«Seganti unica regista del contratto Rtl»

Depositate le motivazioni della sentenza di condanna dell’ex assessore per abuso d’ufficio. Il legale: «Linea non condivisibile»
Di Gianpaolo Sarti

TRIESTE. Per Federica Seganti, condannata nel marzo scorso a 8 mesi di reclusione (pena sospesa) e a 20mila euro di risarcimento a Regione e Turismo Fvg per il maxi-spot su Rtl costato 450 mila euro, arrivano le motivazioni della sentenza. L’ex assessore della giunta Tondo «ha evidentemente dato l'ordine di dare corso alla proposta contrattuale che in seguito ha saputo sfruttare anche a fini di immagine personale». Così il Gup del Tribunale di Udine Paolo Lauteri sulla clamorosa vicenda partita nel luglio 2011 dopo che la Regione aveva stipulato con l’emittente un contratto per la promozione turistica del Fvg. Un accordo privo di una regolare gara d’appalto, tanto da innescare l’inchiesta della magistratura sfociata nella condanna per abuso d’ufficio e danno di immagine.

L’avvocato difensore, Marco Vassallo del Foro di Venezia, respinge le affermazioni del Gup: «Non le condivido minimamente», dice. Dall’indagine erano invece stati assolti “per non avere commesso il fatto” sia Massimo Lombardo, l’amministratore dell’agenzia Alan Normann Comunicazioni che secondo le ipotesi poi giudicate infondate avrebbe giocato un ruolo di “mediazione non ufficiale”, e Valentina Visintin, a capo della segreteria dell’ex assessore leghista. Per i due il pm Marco Panzeri aveva domandato, come per l’assessore, un anno di reclusione; ciò perché si riteneva che, nel formalizzare l’intesa con la radio, sia l’assessore, sia la segretaria e sia l’agenzia agirono “con dolo intenzionale” facendo prevalere l’interesse privato su quello pubblico. Invece l’unica a essere stata giudicata colpevole è Seganti, che dal canto suo tre anni fa si difese sostenendo che «non rientrava» nelle sue competenze individuare le procedure amministrative.

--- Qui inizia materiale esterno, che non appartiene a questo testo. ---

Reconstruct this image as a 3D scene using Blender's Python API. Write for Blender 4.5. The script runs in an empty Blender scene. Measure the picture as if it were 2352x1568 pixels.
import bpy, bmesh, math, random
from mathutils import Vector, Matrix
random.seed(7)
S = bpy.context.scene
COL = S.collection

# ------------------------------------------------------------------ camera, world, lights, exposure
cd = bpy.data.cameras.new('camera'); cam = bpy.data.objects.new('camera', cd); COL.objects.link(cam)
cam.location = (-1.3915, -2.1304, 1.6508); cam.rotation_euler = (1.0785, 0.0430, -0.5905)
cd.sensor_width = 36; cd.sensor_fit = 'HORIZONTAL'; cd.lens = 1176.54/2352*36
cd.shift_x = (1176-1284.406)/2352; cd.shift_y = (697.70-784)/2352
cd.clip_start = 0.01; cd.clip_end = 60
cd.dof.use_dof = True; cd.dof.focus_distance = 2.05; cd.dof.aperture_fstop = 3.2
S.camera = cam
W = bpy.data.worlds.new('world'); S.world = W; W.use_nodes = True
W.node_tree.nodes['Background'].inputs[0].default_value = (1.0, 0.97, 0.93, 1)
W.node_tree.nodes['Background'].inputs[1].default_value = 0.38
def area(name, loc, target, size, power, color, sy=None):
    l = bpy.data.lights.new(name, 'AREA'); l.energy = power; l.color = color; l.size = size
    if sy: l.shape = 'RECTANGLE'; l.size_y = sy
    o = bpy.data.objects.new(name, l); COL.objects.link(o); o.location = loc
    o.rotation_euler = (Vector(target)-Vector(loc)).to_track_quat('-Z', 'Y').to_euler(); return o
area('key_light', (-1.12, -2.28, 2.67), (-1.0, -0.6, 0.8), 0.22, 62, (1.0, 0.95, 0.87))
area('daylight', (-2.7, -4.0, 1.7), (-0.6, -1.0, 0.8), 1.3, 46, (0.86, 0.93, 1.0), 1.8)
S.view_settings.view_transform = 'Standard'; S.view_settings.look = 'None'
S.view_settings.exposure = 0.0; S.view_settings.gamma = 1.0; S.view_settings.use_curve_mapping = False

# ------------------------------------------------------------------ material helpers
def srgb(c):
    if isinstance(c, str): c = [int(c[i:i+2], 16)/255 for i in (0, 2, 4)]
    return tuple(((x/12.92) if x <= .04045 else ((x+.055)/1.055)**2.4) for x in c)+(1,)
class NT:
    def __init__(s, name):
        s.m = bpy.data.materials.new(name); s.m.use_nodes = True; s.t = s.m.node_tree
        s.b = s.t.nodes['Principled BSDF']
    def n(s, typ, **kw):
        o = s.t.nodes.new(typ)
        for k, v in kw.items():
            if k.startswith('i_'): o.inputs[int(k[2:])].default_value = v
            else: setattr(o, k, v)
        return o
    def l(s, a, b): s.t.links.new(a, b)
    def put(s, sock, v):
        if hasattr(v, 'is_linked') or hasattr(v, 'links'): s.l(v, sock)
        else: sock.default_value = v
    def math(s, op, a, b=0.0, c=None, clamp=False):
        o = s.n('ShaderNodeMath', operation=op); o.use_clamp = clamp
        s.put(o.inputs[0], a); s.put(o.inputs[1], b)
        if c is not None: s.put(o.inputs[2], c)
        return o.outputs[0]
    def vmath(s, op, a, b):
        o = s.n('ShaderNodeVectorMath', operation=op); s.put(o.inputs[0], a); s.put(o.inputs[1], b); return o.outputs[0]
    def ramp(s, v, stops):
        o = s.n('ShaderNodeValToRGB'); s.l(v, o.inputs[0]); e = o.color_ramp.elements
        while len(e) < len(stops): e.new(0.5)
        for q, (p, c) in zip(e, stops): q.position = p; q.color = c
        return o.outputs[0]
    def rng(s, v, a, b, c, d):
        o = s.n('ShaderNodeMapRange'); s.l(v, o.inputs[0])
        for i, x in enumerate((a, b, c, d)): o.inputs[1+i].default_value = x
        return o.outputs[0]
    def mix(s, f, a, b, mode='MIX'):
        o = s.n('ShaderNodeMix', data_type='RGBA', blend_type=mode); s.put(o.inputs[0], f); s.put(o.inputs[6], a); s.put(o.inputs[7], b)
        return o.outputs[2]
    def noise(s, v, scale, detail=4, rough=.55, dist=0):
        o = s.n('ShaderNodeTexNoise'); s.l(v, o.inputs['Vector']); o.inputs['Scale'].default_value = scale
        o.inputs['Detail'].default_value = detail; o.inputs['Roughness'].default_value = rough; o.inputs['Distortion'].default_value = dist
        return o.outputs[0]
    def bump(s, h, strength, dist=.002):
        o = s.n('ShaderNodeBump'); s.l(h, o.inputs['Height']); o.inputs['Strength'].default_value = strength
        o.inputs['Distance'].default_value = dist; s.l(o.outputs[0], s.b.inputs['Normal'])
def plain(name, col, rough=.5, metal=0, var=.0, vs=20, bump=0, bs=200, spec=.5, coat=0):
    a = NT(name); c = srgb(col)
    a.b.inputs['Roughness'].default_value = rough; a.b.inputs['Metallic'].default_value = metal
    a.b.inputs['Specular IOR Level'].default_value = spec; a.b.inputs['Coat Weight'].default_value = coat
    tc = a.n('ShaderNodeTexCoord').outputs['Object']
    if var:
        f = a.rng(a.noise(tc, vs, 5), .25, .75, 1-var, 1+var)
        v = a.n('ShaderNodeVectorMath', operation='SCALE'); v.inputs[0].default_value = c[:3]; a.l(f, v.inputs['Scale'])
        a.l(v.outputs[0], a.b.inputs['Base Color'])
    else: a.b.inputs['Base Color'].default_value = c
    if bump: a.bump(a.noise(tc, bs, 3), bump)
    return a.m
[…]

Le ricostruzioni del giudice sulle responsabilità della leghista, contenute nelle motivazioni della sentenza, sono circostanziate. L’ex assessore ha ordinato di «dare corso» al contratto che ha poi «ha saputo sfruttare anche a fini di immagine personale». Rinviato a giudizio l’ex dg di Turismo Fvg Andrea Di Giovanni , «che aveva la competenza istituzionale di impegnare i fondi», rimarca il Gup. Di Giovanni «ha preso atto (delle direttive di Seganti, ndr) e firmando la delibera di approvazione ha finito per esporsi in prima persona». Un ruolo comunque «passivo», ristretto a «esprimere un parere di congruità del progetto senza fare alcuna analisi tecnica ed economica della richiesta e senza prendere alcun contatto con i soggetti proponenti». È stato allora l’ex assessore, insiste il giudice, ad avere indotto Di Giovanni «ad agire al di fuori delle norme». Per affidare la campagna all’emittente la leghista ha usato inoltre il fondo per i grandi eventi e non quello, più limitato, previsto per le attività promozionali della Regione. Con l’utilizzo dei fondi di altri capitoli, «si è evidentemente intenzionalmente procurato un danno all’amministrazione regionale». E, ancora, «è una dato di fatto che qualcosa ha indotto l’organo più alto dell’azienda turistica a comportarsi da mera testa di legno. L’unica spiegazione logica – continuano le motivazioni – si ha solo configurando una pressione di Seganti» che in questo modo «ha trovato il sistema per farsi vedere, ritagliandosi spazi che vanno al di là delle competenze istituzionali».

Per la diretta interessata, irraggiungibile telefonicamente, risponde l’avvocato. «So che la sentenza è stata depositata venerdì mattina e quindi non posso dire ancora niente perché non l’ho vista. Ma, da quanto mi viene riferito – spiega Vassallo –, sono passaggi che non condivido perché sono smentiti dalla prove del processo. Dire che sarebbero provate in termini logici le pressioni nei confronti di Di Giovanni è una constatazione smentita proprio da lui. Non c’è nemmeno una posizione per cui potrebbe essere stato interessato ad accondiscendere alle indicazioni di Seganti – conclude l’avvocato – anche perché non sarebbe stato confermato come direttore. È quindi una sentenza che si fonda su deduzioni disancorate dalle prove».